これまで多様な子ども達を受け入れてきた経験と、卒業した子ども達が社会で活躍している姿が、その裏付けとなっています。
クリエイトが抱える課題
そんなクリエイトの最大の課題は、どうしたら学ぶ場所を探している不登校の子ども達とそのご家族にクリエイトのことを知ってもらえるかです。現在は、見学に来る子供たちの多くが、近隣自治体の福祉部門からの紹介で来ています。また、放課後に行っている英語教室や、地域のイベントへの参加などを通してクリエイトを知った方からの紹介で見学に来る子もいます。
本来であればこの様に口コミで広がることが一番なのですが、不登校に対する恥の意識は根強く容易ではありません。現在は、市報などの広報誌や新聞の折り込みチラシなどの活用を検討しているということでした。
また、教育委員会や学校へ事業の説明に行っていますが、学校では教育委員会などに併設されている『適応指導教室』を紹介することになっています。また、「子どもを学校に返す気はあるんですか?」と常に言われるそうです。
不登校でも出来るなら学校に行きたいと思っている子どもはたくさんいます。そんな子ども達が学校に行けるように、また一方で学校に行くことが難しい子ども達が学びの機会を失わないように、子ども本位の協力関係が進むことを願ってやみません。
授業を見学させてもらいました
授業は小学生と中学生の2つの教室に分かれておこなわれます。小学生の教室は机が5つほどの小さな教室ですが、時間割や世界地図、子ども達が書いた習字などが壁やホワイトボードに所狭しと貼られています。
学年はバラバラですが、先生は子どもと一緒に考えながら問題を解いたり、じっくり考えさせたりと、一人ひとりに合わせて勉強を教えています。教科書の内容を教え込むというよりは、自分で考えることを大切にしている印象を受けました。
隣の教室では、高校受験を控えた2人の生徒が「受験まであと〇日」と書かれたホワイトボードを前に、問題集に取り組んでいます。私のイメージするような「The受験生」という悲壮感はなく、先生に明るく質問をしながら勉強をしています。
先生はヒントを伝えながら集中して考えるように促しています。この様子なら受験当日も緊張せずに実力を発揮できるのではないかと、勝手に安心してしまいました。
後日クリエイトさんから、こんな嬉しいニュースが届きました。
「受験生二人が合格しました!来月から二人とも地域の公立高校に入学します。内申点の無い中厳しい受験でしたが、がんばりが報われて嬉しいです。」
クリエイトに訪問させていただいて
今回の訪問では、授業の見学や打合せだけでなく、保護者の方が作ってくれた給食をみんなと一緒に食べたり、タンバリンダンスを見せてもらったりしました。
子ども達を見ていて感じたのは、みんな自然体で過ごしているなという事。

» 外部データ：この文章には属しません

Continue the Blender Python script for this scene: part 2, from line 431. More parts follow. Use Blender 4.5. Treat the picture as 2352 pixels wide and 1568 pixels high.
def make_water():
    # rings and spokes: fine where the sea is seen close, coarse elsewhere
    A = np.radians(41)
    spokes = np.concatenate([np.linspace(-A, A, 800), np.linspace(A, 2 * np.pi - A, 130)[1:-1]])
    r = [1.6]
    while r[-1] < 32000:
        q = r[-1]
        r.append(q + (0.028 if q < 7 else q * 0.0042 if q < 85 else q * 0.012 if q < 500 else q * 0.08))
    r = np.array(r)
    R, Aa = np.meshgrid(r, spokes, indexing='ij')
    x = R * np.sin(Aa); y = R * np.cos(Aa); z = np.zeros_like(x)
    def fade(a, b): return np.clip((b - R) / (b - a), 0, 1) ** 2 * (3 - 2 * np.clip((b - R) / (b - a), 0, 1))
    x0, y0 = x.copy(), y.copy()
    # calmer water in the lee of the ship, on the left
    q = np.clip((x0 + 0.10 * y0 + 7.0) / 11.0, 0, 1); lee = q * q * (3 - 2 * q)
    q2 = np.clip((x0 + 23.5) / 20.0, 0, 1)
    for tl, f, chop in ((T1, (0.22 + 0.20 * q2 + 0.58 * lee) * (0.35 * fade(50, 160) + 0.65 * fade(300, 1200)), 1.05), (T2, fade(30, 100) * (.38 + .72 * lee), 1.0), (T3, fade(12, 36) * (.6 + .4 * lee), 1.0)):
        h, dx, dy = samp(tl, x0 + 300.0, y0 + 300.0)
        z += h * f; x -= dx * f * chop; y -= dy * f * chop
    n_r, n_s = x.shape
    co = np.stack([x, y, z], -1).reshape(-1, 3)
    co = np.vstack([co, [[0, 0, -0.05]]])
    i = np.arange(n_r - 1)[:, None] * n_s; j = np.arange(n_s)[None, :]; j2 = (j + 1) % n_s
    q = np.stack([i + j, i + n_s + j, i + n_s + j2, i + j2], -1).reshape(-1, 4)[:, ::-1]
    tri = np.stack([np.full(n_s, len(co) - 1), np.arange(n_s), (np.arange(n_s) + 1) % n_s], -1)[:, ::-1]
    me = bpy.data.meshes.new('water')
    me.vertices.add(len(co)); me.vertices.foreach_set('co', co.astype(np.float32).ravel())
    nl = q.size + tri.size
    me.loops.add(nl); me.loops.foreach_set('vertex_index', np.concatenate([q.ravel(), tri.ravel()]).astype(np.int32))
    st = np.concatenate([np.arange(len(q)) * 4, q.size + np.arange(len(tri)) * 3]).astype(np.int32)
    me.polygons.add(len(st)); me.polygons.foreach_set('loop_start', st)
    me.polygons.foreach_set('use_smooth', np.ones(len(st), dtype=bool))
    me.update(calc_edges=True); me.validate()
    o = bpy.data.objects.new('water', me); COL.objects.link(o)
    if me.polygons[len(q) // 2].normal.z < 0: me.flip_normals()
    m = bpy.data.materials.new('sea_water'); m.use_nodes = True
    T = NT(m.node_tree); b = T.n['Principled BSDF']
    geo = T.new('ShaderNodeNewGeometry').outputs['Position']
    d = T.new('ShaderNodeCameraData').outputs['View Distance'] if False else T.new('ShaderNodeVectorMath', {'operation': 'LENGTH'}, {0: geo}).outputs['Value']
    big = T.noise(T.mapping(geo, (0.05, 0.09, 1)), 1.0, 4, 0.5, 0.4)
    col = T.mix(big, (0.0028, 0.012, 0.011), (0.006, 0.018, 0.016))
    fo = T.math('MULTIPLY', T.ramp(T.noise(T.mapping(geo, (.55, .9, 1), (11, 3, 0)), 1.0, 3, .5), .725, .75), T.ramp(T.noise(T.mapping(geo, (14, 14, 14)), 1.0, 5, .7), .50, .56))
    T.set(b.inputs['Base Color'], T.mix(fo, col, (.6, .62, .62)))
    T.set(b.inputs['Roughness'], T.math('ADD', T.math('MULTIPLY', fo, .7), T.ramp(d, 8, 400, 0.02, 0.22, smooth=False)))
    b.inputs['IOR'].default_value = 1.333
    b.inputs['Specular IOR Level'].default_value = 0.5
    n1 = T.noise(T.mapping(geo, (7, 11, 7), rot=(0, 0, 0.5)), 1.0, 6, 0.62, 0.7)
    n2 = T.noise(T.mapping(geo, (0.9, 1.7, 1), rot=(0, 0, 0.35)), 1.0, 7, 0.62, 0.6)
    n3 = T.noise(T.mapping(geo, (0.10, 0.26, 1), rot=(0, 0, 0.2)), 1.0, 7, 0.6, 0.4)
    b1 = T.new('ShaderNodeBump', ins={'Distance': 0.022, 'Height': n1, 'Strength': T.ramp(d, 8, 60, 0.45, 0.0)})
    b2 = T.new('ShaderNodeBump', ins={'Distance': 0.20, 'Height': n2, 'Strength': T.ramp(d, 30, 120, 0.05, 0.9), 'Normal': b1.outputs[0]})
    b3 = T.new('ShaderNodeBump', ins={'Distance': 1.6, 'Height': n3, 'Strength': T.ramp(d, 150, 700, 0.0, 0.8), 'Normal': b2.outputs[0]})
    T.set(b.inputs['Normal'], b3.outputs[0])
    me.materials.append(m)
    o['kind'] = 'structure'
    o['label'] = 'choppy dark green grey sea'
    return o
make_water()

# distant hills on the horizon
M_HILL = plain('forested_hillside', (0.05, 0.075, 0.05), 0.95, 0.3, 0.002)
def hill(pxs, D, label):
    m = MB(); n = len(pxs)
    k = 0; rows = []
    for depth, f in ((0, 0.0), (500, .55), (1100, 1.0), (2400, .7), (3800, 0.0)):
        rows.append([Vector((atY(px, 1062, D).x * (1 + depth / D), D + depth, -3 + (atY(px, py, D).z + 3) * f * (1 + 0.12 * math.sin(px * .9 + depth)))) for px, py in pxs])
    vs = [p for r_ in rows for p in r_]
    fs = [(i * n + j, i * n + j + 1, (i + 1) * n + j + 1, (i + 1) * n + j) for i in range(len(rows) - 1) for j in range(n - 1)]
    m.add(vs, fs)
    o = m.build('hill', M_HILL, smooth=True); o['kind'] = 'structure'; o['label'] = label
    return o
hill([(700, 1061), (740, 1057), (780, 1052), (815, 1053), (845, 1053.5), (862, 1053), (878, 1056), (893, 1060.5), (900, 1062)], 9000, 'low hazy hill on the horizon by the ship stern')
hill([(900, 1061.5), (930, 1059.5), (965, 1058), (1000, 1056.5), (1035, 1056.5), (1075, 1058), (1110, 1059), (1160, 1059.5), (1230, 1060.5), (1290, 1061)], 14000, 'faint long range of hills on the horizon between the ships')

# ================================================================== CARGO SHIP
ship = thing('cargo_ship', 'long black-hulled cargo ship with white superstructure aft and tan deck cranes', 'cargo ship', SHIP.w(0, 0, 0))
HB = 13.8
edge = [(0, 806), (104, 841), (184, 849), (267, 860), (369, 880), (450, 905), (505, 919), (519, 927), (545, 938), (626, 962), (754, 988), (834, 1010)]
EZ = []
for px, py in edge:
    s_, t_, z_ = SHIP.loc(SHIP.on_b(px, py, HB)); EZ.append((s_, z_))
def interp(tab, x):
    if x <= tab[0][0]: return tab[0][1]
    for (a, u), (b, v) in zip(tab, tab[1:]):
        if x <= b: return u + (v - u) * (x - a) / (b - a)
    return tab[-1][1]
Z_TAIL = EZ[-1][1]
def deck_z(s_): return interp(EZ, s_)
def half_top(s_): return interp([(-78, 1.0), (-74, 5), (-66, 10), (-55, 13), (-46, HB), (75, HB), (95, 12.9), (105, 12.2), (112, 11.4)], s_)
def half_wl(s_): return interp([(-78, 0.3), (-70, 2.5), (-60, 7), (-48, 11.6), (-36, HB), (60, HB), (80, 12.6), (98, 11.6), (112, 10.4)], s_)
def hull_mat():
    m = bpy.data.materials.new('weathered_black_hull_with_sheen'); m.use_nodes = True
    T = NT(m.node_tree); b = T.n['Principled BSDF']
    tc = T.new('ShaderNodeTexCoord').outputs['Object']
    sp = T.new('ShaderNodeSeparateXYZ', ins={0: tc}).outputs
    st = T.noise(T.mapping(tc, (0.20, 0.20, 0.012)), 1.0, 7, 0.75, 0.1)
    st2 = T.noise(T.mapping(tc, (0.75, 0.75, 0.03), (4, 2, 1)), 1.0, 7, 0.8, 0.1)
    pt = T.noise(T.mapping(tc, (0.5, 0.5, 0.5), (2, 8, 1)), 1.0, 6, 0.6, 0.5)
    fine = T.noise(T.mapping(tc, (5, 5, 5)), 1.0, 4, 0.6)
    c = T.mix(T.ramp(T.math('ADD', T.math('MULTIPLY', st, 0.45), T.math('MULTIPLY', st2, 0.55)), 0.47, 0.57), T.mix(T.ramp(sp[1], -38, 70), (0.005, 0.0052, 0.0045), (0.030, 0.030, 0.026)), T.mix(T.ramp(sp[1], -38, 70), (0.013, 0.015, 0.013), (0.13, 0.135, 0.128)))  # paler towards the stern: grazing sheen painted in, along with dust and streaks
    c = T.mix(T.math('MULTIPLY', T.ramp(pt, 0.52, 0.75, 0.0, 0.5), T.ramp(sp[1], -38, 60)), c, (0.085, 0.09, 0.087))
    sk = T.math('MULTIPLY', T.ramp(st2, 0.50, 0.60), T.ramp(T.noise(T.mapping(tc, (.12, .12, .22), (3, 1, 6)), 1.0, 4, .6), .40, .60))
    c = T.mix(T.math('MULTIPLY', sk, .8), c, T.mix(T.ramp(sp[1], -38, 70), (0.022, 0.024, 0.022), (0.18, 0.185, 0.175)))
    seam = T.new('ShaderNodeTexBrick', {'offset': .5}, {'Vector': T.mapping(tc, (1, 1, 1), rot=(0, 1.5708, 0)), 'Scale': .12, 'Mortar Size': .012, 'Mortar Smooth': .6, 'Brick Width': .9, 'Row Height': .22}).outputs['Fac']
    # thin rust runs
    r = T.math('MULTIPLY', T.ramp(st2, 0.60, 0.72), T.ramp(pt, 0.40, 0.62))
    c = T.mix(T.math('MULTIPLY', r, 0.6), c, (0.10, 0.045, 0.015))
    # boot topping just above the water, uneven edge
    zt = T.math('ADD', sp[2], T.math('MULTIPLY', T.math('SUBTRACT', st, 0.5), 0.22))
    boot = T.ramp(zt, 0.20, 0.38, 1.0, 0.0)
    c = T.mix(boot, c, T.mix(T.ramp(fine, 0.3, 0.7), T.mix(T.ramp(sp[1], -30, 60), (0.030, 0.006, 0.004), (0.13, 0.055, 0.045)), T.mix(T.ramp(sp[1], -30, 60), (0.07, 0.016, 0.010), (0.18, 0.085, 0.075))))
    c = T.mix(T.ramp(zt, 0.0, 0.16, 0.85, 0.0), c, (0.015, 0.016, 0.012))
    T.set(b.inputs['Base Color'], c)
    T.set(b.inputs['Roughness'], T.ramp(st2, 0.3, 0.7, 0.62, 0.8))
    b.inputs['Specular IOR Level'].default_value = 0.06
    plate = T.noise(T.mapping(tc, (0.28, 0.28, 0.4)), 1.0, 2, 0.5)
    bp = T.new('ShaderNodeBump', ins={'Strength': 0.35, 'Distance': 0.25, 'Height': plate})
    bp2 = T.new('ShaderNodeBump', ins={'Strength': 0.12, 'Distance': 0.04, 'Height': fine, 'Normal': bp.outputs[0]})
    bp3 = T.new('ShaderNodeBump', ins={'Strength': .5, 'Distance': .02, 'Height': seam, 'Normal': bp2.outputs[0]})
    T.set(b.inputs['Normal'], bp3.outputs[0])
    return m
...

笑顔の時ばかりではないと思いますが、友達や先生とのあいだに信頼関係があるからこそ自然体でいられると思います。私自身も、みんなが歓迎してくれていると感じられ、とても居心地の良い時間を過ごさせていただきました。
最後は、授業を終えてバスケットボールをするという子ども達と先生に見送られながら、帰路につきました。
実は今回の訪問中、見学の子がクリエイトにきていました。先生と色々話をしたあとに、子ども達と挨拶をして帰っていきました。とても人見知りをしていましたが、翌日からこちらに通うことになりました。一人ひとりの子どもに寄り添うクリエイトの活動が広く伝わり、継続していけることが、周辺の子ども達にとってもとても大切なことだと実感される一コマでした。
温かく迎えてくれたクリエイトの皆様、最後まで読んでいただいた読者の皆様ありがとうございます。